Work to complete:
From the line with "0.19, noise=0.015, nscale=1.5)" to the line with "0.6, noise=0.12, nscale=14)", both lines included, set down exactly those lines, please, and no others.
-- START OF Information shown --
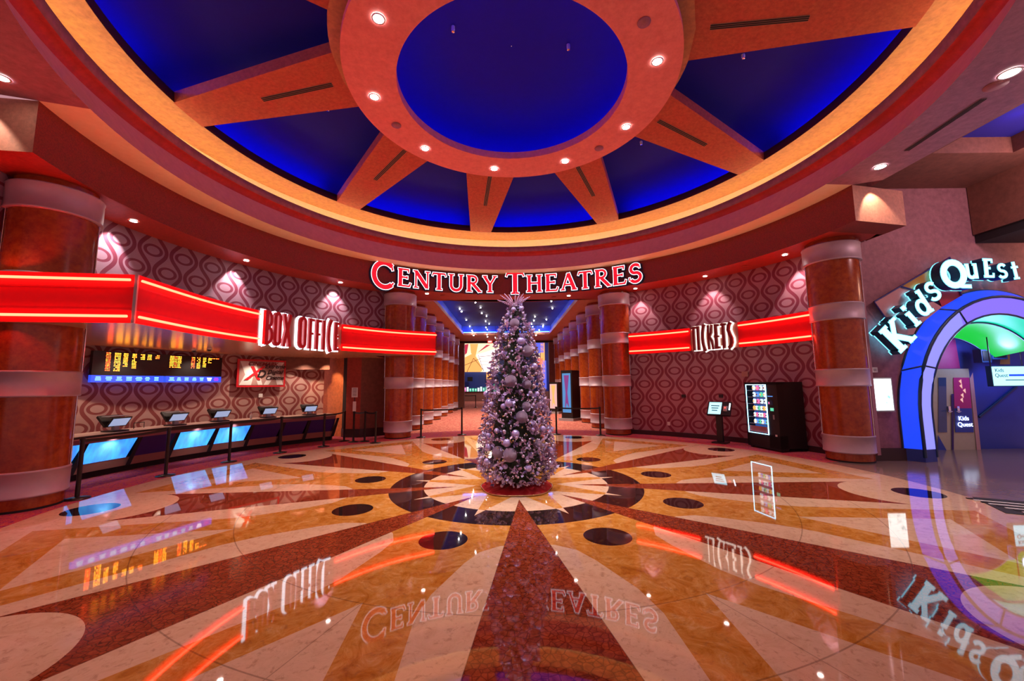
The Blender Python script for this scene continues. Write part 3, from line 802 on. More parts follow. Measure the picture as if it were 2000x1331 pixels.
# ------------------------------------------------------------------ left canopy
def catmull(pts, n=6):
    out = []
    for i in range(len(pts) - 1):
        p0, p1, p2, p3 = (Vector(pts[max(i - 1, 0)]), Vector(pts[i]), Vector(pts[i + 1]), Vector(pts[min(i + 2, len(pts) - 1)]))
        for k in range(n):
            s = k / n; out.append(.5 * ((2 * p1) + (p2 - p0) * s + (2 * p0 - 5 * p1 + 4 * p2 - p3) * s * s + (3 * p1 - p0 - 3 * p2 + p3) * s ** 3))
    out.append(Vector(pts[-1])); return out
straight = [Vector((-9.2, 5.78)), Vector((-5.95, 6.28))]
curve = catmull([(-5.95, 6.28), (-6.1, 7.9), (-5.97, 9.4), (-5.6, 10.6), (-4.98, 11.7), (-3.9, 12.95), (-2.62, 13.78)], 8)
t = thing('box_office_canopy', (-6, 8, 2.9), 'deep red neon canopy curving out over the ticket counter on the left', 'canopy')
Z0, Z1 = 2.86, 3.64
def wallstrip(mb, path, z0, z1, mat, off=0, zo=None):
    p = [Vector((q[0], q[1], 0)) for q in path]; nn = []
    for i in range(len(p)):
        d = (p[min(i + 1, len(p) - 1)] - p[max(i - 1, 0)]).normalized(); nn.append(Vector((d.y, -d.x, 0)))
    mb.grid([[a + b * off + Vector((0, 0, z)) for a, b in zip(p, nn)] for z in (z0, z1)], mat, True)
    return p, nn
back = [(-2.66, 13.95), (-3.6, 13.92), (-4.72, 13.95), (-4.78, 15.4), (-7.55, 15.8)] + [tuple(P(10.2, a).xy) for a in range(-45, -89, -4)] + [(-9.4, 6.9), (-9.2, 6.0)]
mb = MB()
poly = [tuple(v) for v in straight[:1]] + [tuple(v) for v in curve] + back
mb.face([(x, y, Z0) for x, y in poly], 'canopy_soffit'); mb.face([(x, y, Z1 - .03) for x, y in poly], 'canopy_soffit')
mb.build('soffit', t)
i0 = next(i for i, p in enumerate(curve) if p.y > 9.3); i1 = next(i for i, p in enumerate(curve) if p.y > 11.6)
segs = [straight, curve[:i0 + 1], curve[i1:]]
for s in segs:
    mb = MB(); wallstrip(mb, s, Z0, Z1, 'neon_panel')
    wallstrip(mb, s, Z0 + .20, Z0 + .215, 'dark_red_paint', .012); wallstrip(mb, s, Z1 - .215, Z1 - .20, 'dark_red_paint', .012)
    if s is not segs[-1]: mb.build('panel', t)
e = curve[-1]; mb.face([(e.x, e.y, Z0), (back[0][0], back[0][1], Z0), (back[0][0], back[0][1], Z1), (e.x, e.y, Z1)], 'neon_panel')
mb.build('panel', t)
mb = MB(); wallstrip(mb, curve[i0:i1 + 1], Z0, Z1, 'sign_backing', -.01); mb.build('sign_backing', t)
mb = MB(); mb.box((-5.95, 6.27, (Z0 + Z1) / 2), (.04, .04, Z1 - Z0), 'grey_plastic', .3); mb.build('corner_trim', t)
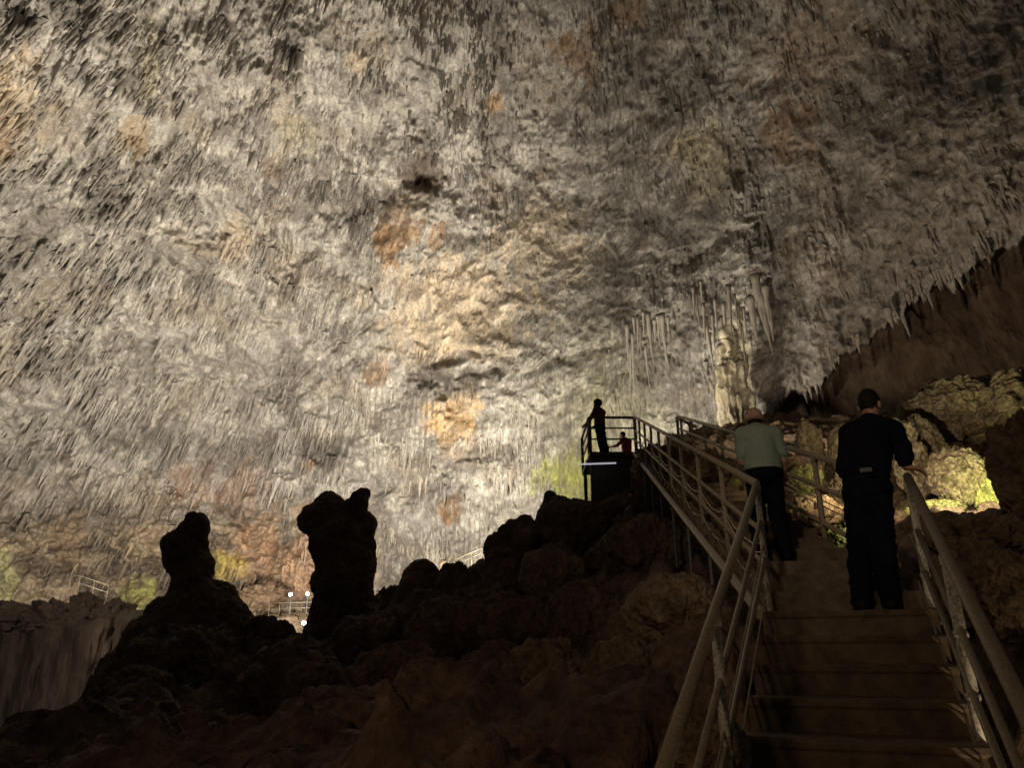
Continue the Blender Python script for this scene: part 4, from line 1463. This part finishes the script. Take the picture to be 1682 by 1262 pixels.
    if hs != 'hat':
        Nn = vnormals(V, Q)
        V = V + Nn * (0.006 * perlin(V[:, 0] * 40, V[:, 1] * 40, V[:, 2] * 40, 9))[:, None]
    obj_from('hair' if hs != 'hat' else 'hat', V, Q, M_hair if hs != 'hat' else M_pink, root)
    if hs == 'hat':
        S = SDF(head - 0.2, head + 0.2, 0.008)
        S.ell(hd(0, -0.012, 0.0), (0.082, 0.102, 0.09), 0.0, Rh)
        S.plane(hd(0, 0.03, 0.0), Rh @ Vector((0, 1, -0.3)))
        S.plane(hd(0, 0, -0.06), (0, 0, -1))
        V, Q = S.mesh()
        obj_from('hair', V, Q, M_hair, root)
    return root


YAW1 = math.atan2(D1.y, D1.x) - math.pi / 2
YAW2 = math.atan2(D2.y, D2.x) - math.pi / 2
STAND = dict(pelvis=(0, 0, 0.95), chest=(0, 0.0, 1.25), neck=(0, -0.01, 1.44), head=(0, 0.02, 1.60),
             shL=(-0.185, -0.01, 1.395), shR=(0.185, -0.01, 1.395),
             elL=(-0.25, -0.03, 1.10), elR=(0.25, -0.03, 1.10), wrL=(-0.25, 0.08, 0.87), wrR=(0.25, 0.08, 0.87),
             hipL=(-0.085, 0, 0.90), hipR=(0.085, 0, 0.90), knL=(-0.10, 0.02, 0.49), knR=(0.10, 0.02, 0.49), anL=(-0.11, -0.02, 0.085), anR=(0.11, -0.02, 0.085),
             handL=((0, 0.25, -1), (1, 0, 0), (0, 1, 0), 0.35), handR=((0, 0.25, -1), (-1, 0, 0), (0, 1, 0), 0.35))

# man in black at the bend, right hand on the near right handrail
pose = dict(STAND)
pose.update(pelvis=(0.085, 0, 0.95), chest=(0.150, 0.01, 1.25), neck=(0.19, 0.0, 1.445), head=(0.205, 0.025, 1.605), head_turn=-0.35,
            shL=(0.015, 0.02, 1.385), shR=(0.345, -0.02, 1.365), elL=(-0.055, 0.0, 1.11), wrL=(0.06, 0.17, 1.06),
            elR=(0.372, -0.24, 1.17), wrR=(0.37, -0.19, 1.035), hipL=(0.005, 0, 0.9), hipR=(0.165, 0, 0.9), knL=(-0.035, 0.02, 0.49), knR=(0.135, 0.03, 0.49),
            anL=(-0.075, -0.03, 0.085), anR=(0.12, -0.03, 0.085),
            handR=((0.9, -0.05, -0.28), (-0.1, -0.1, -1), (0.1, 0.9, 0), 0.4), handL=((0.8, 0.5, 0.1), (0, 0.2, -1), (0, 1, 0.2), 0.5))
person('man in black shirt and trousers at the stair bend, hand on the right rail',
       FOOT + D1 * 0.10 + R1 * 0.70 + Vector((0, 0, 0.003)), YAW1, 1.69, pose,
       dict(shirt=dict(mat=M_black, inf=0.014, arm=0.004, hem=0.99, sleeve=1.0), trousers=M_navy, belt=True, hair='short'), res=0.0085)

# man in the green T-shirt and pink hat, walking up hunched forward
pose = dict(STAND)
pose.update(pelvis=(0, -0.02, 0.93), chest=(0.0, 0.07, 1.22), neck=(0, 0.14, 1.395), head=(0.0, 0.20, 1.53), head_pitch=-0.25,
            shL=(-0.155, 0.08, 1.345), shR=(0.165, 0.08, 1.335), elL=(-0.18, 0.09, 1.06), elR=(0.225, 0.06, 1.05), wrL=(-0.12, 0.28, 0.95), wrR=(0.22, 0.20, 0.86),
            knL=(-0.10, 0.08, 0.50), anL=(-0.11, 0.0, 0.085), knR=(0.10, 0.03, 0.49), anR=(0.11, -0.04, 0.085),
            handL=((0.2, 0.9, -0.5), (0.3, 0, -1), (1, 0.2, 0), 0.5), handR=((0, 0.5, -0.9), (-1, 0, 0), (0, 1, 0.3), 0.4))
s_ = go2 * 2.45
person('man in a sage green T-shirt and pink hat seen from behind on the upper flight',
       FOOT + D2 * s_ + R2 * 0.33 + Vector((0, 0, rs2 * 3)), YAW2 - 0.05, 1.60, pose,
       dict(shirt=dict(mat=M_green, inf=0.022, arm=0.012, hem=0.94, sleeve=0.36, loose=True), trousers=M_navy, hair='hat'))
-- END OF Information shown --
-- START OF Information shown --
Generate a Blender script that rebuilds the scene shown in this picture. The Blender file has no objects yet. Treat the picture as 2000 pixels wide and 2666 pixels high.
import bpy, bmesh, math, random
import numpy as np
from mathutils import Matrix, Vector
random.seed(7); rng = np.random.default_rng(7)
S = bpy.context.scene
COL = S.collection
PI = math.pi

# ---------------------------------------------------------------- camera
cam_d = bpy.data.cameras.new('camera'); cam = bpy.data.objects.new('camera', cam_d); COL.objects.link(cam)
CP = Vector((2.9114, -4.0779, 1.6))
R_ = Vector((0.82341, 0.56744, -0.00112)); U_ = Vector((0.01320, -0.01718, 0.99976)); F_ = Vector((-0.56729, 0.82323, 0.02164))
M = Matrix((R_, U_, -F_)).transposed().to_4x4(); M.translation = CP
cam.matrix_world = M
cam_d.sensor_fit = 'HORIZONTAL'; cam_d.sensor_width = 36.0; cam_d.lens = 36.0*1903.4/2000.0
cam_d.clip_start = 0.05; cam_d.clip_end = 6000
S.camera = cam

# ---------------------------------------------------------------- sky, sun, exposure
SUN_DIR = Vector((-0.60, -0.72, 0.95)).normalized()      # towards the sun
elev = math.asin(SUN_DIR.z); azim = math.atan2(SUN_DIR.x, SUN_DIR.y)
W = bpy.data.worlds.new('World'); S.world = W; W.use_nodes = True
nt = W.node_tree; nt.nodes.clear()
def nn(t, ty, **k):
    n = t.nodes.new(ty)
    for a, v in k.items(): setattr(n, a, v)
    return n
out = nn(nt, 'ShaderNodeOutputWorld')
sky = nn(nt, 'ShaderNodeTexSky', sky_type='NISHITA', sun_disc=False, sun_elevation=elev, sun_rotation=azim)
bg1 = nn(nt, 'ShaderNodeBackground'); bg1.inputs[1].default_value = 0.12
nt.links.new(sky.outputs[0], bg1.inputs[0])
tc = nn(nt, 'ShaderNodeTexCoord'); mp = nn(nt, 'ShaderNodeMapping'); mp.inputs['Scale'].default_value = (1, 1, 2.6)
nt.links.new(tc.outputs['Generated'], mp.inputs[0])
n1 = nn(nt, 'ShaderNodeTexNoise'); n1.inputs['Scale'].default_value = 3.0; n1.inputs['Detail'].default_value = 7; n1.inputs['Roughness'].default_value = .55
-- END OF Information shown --
-- START OF Information shown --
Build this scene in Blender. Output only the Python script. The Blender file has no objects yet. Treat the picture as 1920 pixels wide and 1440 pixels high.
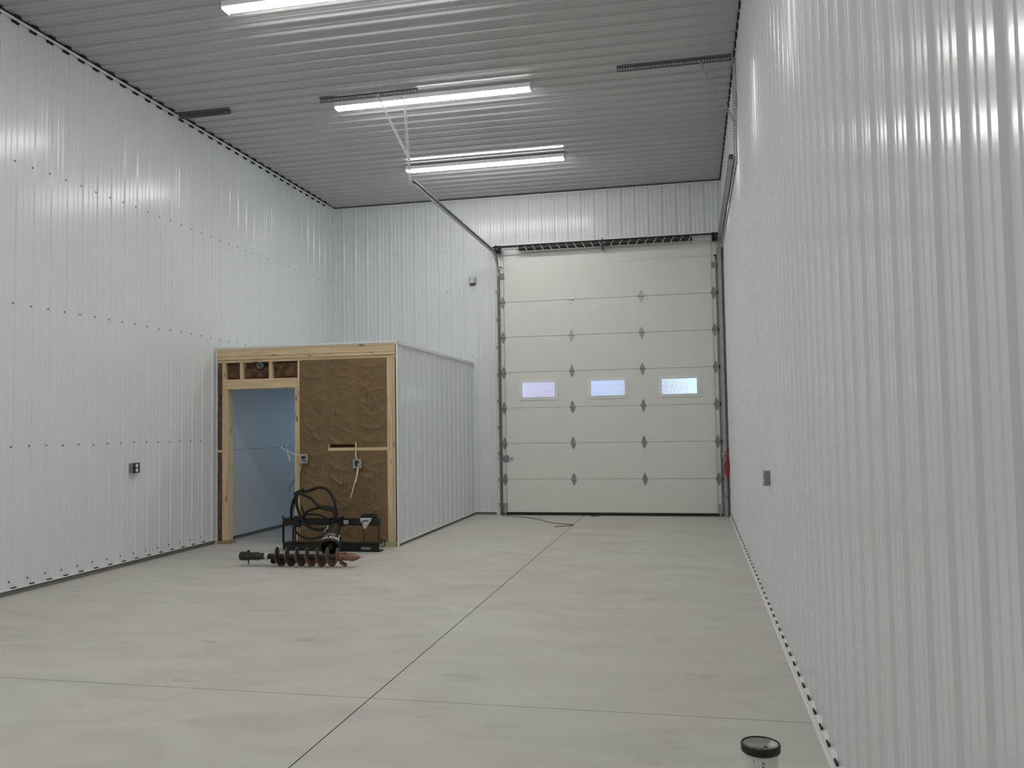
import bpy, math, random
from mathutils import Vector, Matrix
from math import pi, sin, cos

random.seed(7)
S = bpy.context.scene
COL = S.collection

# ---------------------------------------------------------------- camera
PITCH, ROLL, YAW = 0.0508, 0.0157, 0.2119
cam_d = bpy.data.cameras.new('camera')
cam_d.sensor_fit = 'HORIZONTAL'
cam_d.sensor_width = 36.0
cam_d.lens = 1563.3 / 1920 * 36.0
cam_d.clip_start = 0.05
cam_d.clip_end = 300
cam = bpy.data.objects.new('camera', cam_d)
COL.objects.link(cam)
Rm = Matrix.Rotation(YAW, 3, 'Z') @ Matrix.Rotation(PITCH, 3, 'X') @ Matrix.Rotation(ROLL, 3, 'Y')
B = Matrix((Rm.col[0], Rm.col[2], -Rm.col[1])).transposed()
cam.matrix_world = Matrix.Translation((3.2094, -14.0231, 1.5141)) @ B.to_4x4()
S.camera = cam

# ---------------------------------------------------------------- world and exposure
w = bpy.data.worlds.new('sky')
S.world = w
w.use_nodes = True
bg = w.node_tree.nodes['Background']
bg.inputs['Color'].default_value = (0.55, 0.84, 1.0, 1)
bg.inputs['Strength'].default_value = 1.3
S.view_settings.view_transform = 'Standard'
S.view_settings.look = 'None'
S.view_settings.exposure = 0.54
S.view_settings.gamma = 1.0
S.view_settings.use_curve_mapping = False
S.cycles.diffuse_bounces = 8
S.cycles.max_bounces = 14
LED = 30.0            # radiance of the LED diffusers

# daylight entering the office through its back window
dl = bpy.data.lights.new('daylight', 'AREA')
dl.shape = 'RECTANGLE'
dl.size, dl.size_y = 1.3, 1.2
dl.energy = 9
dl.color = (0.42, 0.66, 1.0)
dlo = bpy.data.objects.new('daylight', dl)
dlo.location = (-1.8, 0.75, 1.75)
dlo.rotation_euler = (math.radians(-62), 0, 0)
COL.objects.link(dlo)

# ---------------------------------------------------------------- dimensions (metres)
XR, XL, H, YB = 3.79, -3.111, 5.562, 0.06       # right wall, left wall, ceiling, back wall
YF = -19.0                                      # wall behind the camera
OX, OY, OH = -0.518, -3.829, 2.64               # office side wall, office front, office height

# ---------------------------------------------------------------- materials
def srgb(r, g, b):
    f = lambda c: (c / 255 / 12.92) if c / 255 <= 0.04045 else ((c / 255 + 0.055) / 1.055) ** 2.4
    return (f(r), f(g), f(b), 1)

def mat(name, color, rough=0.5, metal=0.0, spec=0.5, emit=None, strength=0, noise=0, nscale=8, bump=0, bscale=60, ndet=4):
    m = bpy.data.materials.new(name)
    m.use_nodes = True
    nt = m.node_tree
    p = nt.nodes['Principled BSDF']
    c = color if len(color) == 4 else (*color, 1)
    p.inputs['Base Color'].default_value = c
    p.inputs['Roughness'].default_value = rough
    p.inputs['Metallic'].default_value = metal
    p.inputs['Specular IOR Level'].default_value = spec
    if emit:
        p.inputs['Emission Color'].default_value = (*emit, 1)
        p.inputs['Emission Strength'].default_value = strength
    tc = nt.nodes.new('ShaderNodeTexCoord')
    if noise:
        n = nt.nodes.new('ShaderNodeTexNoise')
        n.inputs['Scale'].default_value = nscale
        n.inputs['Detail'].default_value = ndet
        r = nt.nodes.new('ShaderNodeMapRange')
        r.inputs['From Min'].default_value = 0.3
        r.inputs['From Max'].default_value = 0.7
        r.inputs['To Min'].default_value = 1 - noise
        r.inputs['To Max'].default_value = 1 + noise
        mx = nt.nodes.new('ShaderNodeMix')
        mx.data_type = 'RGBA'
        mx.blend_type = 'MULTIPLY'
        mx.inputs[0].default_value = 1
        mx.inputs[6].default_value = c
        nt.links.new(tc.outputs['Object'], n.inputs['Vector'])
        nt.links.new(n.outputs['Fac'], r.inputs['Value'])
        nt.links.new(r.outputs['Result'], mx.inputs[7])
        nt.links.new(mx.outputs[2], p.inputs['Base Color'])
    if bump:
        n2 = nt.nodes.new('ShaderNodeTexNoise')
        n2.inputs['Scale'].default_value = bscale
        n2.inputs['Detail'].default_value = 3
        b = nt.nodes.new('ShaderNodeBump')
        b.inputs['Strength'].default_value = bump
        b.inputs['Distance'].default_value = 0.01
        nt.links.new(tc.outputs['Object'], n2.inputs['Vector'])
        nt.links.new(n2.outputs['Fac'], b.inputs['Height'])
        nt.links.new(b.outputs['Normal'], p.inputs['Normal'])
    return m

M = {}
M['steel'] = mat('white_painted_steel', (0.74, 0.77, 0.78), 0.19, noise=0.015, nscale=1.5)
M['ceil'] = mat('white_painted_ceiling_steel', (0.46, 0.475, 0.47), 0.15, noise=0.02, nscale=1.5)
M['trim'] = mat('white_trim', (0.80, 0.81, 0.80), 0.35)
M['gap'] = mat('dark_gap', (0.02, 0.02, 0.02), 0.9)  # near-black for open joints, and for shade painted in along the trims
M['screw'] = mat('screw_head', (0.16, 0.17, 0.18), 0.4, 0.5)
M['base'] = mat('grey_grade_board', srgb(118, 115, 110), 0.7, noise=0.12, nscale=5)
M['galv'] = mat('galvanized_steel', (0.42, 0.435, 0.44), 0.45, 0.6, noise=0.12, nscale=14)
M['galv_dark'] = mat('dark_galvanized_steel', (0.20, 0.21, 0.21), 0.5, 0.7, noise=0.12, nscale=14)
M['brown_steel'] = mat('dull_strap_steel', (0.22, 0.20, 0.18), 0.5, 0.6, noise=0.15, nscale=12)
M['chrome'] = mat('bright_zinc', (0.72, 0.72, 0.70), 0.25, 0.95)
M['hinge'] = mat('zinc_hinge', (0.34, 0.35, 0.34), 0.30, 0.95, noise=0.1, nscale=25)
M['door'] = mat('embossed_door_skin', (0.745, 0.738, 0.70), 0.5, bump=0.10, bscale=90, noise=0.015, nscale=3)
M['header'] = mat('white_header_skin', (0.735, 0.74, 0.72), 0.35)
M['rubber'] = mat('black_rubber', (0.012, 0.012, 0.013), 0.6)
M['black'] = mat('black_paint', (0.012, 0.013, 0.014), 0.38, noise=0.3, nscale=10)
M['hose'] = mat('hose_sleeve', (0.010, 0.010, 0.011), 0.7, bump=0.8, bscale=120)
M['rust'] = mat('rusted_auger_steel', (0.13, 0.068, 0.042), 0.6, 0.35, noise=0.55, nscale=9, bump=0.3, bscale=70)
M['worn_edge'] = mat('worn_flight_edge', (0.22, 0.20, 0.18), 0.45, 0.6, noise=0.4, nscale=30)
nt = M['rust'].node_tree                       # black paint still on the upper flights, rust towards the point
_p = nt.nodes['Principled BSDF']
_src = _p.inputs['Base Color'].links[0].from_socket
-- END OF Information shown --
Task result:
M['steel'] = mat('white_painted_steel', (0.74, 0.77, 0.78), 0.19, noise=0.015, nscale=1.5)
M['ceil'] = mat('white_painted_ceiling_steel', (0.46, 0.475, 0.47), 0.15, noise=0.02, nscale=1.5)
M['trim'] = mat('white_trim', (0.80, 0.81, 0.80), 0.35)
M['gap'] = mat('dark_gap', (0.02, 0.02, 0.02), 0.9)  # near-black for open joints, and for shade painted in along the trims
M['screw'] = mat('screw_head', (0.16, 0.17, 0.18), 0.4, 0.5)
M['base'] = mat('grey_grade_board', srgb(118, 115, 110), 0.7, noise=0.12, nscale=5)
M['galv'] = mat('galvanized_steel', (0.42, 0.435, 0.44), 0.45, 0.6, noise=0.12, nscale=14)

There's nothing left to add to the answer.